Our decisions have referred to constitutionally protected “freedom of association” in two distinct senses. In one line of decisions, the Court has concluded that choices to enter into and maintain certain intimate human relationships must be secured against undue intrusion by the State because of the role of such relationships in safeguarding the individual freedom that is central to our constitutional scheme. In this respect, freedom of association receives protection as a fundamental element of personal liberty. In another set of decisions, the Court has recognized a right to associate for the purpose of engaging in those activities protected by the First Amendment–speech, assembly, petition for the redress of grievances, and the exercise of religion.
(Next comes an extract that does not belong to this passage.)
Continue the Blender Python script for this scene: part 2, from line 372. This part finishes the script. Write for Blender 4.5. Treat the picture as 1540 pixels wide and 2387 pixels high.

The Constitution guarantees freedom of association of this kind as an indispensable means of preserving other individual liberties.

Jaycees, 468 U.S. at 617-18, 104 S.Ct. at 3249-50.

1

Notwithstanding that Newaygo has fewer than 1500 inhabitants, I agree with my colleagues on the panel that there could again come a time when some Newaygoan might wish to run for office while in default on his taxes. But the fact that something of the same sort happened 14 years ago in a resort town in Delaware (see the case cited in footnote 2 of the court’s opinion) does not persuade me that Newaygo is at all likely to experience a recurrence of this particular problem

Although it is true that there would have been no reason for the voters of Newaygo to adopt the ballot access provision in the first place if they had not recognized the possibility that tax delinquents might wish to run for office, I do not think it necessarily follows that the voters had a “reasonable expectation” that this situation would actually arise. There are plenty of small towns with election ordinances that have never had to be enforced at all, much less enforced in more than one election season, because no one has ever felt inclined to violate them.